1) and 1a) i will do myself and send you the patch, and also make
some trivial example for exporting to the same table.

2) i am not sure if there is a reason to put explicit AF info 
to struct fib, AF compatibility could be handled on higher level
(struct rtable in general, other direct users probably use just
one AF).

3) and hashing callback (and perhaps fib_route, but not sure if this is
needed).

4) probably encapsulate that to some static inline key_equal() function.

5) see my related note above. Protocol binding to tables should check AFs.

more:

6) RTD_MPLS in dest field, struct rta_mpls, as i wrote in the previous mail:

> > i think encapsulation
> > routes should be represented by routes with new destination type
> > (RTD_MPLS in dest field of struct rta) and whole NHLFE should be stored
> > in new struct rta_mpls (or rta_nhlfe), which would be extension of
> > struct rta (containing struct rta in the first field and NHLFE after
> > that). Such structure could be easily passed as struct rta and functions
> > from rt-attr.c can work with that, with jome some minor modifications
> > (allocating, freeing and printing) dispatched based on dest field.

> > This rta could be used without changes also for MPLS routes.


> Most of this are more or less trivial changes not MPLS-bound (VPNv4/6
> can be used in case of bird used as RR in MPLS network, for example).
> Should I supply patches for these? What are your plans about commit
> routemap ?

I create GIT branch 'mpls' and would merge these patches to that branch
soon.
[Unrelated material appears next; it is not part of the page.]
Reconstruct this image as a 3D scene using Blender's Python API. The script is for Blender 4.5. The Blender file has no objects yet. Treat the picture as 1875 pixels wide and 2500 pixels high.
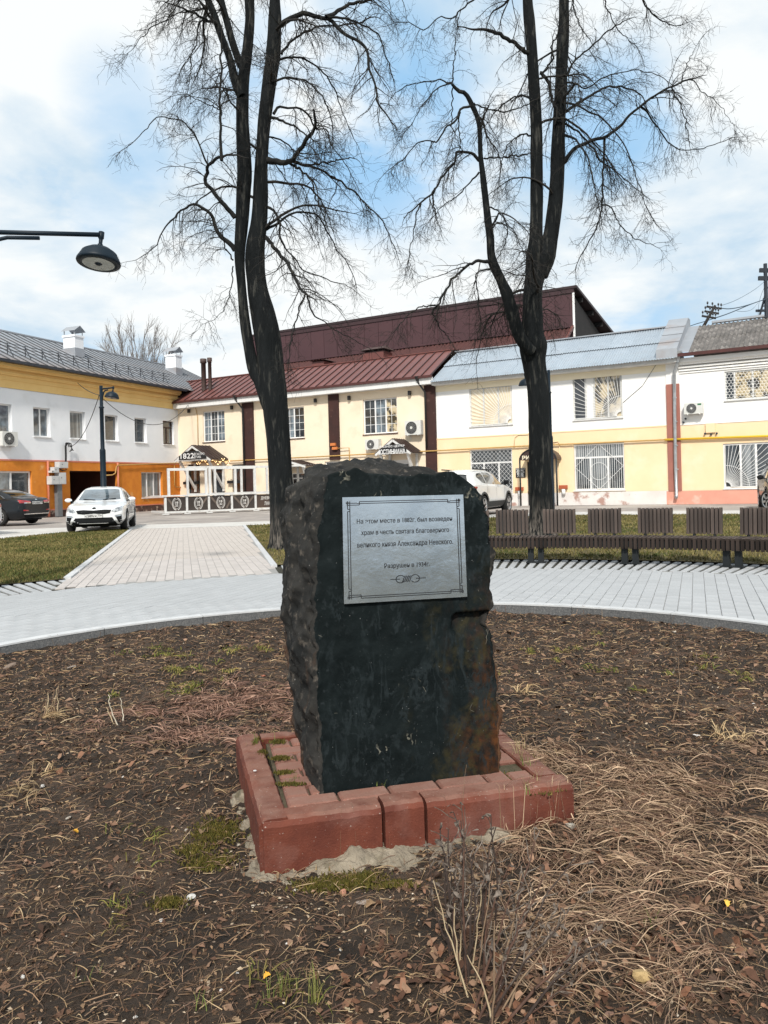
import bpy, bmesh, math, random
import numpy as np
from mathutils import Vector, Matrix
from mathutils.bvhtree import BVHTree

random.seed(7)
rng = np.random.default_rng(11)
scene = bpy.context.scene
COL = scene.collection
R = math.radians

# ------------------------------------------------------------------ camera
FPX, PPX, PPY = 1878.0, 937.5, 1183.0      # focal length and principal point, in photo pixels
ROLL = R(1.5)
CH = 1.25
cam_d = bpy.data.cameras.new('camera')
cam = bpy.data.objects.new('camera', cam_d)
COL.objects.link(cam)
cam_d.sensor_fit = 'VERTICAL'
cam_d.sensor_height = 36.0
cam_d.sensor_width = 27.0
cam_d.lens = 36.0 * FPX / 2500.0
cam_d.shift_y = -(1250.0 - PPY) / 2500.0
cam_d.clip_start = 0.05
cam_d.clip_end = 3000
cam.matrix_world = Matrix.Translation((0, 0, CH)) @ Matrix.Rotation(ROLL, 4, 'Y') @ Matrix.Rotation(R(90), 4, 'X')
scene.camera = cam

# ------------------------------------------------------------------ sun, sky, exposure
SUN = Vector((-0.06, -0.75, 0.66)).normalized()
sd = bpy.data.lights.new('sun', 'SUN')
sd.energy = 3.2
sd.angle = R(5)
sd.color = (1.0, 0.95, 0.87)
so = bpy.data.objects.new('sun', sd)
COL.objects.link(so)
so.rotation_euler = SUN.to_track_quat('Z', 'Y').to_euler()
so.location = (-20, -10, 30)

scene.view_settings.view_transform = 'Standard'
scene.view_settings.look = 'None'
scene.view_settings.gamma = 1.0
scene.view_settings.use_curve_mapping = False
scene.view_settings.exposure = 0.34


def pix_dir(x, y):
    a, b = (x - PPX) / FPX, (PPY - y) / FPX
    c, s = math.cos(ROLL), math.sin(ROLL)
    return Vector((a * c + b * s, 1.0, -a * s + b * c))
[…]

When we will have some major release, we could merge 'mpls' branch
to master if there is some sufficient usage (i think that even just
static and kernel protocol support for MPLS would be a good example
usage). Other protocols (LDP, ...) probably should be merged when they
are reasonable ready.

-- 
Elen sila lumenn' omentielvo

Ondrej 'SanTiago' Zajicek (email: santiago at crfreenet.org)
OpenPGP encrypted e-mails preferred (KeyID 0x11DEADC3, wwwkeys.pgp.net)
"To err is human -- to blame it on a computer is even more so."